On the other hand Roman Catholics appeal to their monastic institutions as an eloquent proof of their undying spiritual vitality. From the schismatic churches (such as the Anglican), the detached branches of the great tree of Christianity, the life has naturally departed; it flows on with perennial youth in the mother church of Rome. Rome alone can now inspire moral heroism, but Rome can do it, in spite of the rapid beat of time and the corroding forces of a sceptical age. She still holds up the loftiest Christian ideals to humanity, and her children embrace them in thousands.
And the monastic orders have been dragged also into the seething waters of the social problem. Now that Socialism has forced its way through the serried ranks of theologians and philosophers into the arena of honourable discussion, it has met with the usual solemn consecration from the Church, like Darwinism or the Higher Criticism. Christ is discovered to have been a Socialist: the early Church a model Socialistic community. And in proof that the Church did not abandon the Socialistic teaching of its founder under the shadow of imperial patronage and in the possession of regal power, monasticism is held up as an object lesson in Socialism that has never been absent from the Church. No doubt it is strange that the monks themselves, twenty or thirty years ago, anathematised Socialistic ideas as fervently as the rest of the faithful, but monks have never been the wisest section of the Church.
The most unpromising feature of the controversies that have thus arisen with regard to monasticism is that the disputants on both sides are deplorably ignorant of the true condition of monasteries. The Catholic layman, to whom the task of defending them is usually committed—it would be indelicate for the monks and nuns to defend themselves—usually knows as much of the interior and the régime of English monasteries as he does of those of Thibet. The monks preserve the most jealous secrecy about their inner lives: their constitutions strictly forbid them to talk of internal matters to outsiders, and their secular servants are enjoined a like secrecy with regard to the little that falls under their observation. Roman Catholics who live under the very shadow of monasteries for many years are usually found, in spite of a most ardent curiosity, to be completely ignorant of the ways of conventual life.

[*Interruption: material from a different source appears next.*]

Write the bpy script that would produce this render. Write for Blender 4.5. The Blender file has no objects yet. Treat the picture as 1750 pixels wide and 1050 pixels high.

In such circumstances there is, perhaps, occasion for an ex-monk to contribute his personal experiences. The writer, after spending twelve years in various monasteries of the Franciscan Order, found himself compelled in the early part of last year to secede from the Roman Catholic priesthood. During those years, besides a long familiarity with the tenor of monastic life, a large experience of Catholic educational, polemical, and administrative methods has been accumulated, and it may not be inopportune to set it forth in simple narrative.
The religious order to which I had the good or evil fortune to belong is a revival of the once famous Province of Grey Friars, the English section of the Order of Saint Francis. At the beginning of the thirteenth century, immediately after the foundation of the Order, Agnellus of Pisa successfully introduced it into England. The English province (each national section of the order is called a province) flourished vigorously until the sixteenth century, and has put several distinguished names, such as those of Duns Scotus and Roger Bacon, on the rolls of English history. Of its later corruption and final overthrow at the Reformation it is unnecessary to treat; but, contrary to popular supposition, the Grey Friars (for they wore a grey habit in pre-Reformation days) were never really extinguished. From a monastery in France friars were sent over in various disguises, almost continuously up to the middle of the present century. About forty years ago the Belgian province of the same order, seeing that all hope of martyrdom in England was finally extinct, sent a colony for the purpose of reviving the order. Besides the rich spiritual emolument there were many attractions in the independent missionary life, and the Belgian friars offered themselves generously for the work. English novices were obtained, churches and monasteries erected, and ten years ago the English province found itself strong enough to form a detached organism. To-day it numbers eight large monasteries and more than a hundred religious in the United Kingdom.
Meanwhile, seeing the success of the brown-robed Belgian friars, the yellow-robed friars of the French province invaded the country from the south-west corner, and are also creeping apace. Each section claims to be the real successor of the original Grey Friars, and treats its rival as a usurper, whilst Rome, ever tactful and diplomatic, calmly encourages their rivalry for the ultimate growth of the Franciscan Order. A further complication arises from the fact that there is a third body claiming to be the original children of St. Francis—the bearded Franciscans or Capuchins.
Whatever may be the merits of their warmly-contested claims the Franciscan Order is largely represented by them in England. The Jesuit Society is still more numerous; the Benedictine, Dominican, Carmelite, and Carthusian Orders are also well represented, together with the minor congregations—Passionists, Marists, Redemptorists, Oblates, Servites, &c., and the infinite variety of orders and congregations of women. In the following pages I shall give such items of interest concerning them (and the Church of Rome at large) as may have fallen under my experience. As the narrative follows, for the sake of convenience, the course of the writer’s own life, it is necessary to commence with the means of recruiting the religious orders and the clergy in general.
- ↑ Ardent, that is to say, from the Catholic point of view: his co-religionists have for years regarded his views as perilous, and important manuals of theology stigmatise them in the strongest terms. He is, however, anti-Darwinian, and does not admit the evolution of the human mind.